I must admit to becoming a sort of sky gourmet – I am always checking out the horizon and the sky to assess for clarity, clouds, and color. Before my stay in China, I never noticed too much pollution around me. Sure, I could tell if a day was a bit smoggy, or if there was a haze hanging over a city.
However, I’m now a connoisseur of beautiful days. After one year in the most shockingly polluted place I’ve ever been, I’ve never appreciated the blue sky more. I now notice the slightest touch of pollution, the very vaguest veil of smog, the thinnest hint of haze.
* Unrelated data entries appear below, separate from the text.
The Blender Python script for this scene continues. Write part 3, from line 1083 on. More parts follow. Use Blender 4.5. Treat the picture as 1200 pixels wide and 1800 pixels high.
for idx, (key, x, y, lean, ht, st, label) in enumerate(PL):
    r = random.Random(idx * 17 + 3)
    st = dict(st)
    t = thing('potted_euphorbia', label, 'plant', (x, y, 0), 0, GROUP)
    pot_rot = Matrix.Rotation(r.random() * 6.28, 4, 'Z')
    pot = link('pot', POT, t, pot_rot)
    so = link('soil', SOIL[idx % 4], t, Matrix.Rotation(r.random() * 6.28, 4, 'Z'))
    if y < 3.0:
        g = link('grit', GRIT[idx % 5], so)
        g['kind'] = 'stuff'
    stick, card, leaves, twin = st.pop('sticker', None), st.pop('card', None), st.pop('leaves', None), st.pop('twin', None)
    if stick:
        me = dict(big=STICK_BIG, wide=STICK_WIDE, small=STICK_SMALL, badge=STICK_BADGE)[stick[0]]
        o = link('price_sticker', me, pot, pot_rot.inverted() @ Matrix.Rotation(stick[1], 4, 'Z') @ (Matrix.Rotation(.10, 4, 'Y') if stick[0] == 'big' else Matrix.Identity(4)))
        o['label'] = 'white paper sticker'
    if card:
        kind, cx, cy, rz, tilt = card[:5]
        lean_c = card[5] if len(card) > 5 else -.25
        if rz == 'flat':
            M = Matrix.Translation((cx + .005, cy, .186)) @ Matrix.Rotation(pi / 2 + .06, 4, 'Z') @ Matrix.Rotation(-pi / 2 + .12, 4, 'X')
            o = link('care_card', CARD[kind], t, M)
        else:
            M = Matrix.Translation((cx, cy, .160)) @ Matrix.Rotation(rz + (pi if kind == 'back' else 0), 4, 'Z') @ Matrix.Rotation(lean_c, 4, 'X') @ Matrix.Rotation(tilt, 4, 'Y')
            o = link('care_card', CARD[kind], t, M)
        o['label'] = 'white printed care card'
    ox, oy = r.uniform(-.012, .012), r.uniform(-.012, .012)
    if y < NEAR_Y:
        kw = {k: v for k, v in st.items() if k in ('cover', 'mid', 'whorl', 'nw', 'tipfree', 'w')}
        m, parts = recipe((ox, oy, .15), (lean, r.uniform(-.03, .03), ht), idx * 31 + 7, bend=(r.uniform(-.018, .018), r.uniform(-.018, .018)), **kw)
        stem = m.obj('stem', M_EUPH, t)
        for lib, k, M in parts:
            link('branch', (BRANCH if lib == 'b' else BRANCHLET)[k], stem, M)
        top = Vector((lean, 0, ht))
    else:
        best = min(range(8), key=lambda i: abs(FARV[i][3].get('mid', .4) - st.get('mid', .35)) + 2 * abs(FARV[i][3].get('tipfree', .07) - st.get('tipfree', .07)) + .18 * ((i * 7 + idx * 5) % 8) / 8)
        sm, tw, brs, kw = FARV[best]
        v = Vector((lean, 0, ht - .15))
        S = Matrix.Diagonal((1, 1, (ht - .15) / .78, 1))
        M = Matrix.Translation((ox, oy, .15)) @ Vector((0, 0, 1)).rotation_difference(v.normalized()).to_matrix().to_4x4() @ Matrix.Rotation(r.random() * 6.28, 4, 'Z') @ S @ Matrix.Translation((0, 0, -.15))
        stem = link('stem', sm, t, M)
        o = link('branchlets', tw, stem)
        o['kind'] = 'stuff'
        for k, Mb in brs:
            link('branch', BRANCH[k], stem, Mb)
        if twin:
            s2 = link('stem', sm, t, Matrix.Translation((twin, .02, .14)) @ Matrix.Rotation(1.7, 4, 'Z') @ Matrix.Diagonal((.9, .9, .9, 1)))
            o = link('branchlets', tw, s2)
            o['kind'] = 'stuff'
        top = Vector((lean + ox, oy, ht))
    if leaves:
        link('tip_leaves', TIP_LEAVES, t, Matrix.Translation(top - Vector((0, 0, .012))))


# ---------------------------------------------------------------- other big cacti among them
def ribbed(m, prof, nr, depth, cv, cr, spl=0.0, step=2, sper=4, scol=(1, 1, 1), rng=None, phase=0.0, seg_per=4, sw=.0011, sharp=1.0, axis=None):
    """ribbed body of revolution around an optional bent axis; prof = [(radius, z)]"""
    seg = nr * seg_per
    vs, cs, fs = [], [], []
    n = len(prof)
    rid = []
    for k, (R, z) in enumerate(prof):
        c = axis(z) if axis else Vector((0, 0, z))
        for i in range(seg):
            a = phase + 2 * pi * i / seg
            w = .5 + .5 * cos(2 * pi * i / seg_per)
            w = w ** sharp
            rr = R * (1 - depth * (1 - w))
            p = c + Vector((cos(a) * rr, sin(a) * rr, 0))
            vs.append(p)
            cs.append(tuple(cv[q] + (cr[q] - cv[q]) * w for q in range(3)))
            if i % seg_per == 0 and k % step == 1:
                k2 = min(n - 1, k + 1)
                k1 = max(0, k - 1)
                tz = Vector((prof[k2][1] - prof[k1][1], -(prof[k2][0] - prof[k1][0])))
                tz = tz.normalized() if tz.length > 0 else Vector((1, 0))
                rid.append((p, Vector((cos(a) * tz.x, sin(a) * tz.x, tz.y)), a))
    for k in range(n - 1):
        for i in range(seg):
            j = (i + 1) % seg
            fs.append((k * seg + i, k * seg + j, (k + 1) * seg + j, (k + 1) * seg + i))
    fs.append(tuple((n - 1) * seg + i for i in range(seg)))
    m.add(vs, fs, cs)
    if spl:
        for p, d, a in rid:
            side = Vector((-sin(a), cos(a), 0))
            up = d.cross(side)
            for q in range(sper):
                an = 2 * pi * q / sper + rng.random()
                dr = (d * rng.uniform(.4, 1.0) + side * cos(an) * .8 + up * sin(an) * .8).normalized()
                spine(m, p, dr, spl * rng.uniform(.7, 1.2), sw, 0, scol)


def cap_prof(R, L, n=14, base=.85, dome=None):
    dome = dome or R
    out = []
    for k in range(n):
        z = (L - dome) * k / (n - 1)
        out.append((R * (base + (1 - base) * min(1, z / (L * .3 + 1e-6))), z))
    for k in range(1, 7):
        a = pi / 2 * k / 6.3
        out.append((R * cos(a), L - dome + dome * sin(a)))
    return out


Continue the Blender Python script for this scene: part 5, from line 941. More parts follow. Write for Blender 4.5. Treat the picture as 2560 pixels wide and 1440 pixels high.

I have been surprised upon entering Madrid by the amount of pollution hanging over the city. Even in the green paradise of Asturias – traditionally quite polluted due to the mines, coal plants and steel plants – one cannot escape the scourge of the particle.
I’m not really sure what affect living in the not-so-natural clouds of China will have on my health. I read once that simply living and breathing in China equals the health detriment of living in a home filled with second-hand smoke. (That on top of the fact that most Chinese are smokers or at least living in a home with second-hand smoke.)
In an effort to scrub my lungs, I am making this my main view:
(The view up from the patio of a lovely cafe in San Cristobal, Asturias, Spain, under a Fig tree.)
Spending as much time as possible looking up!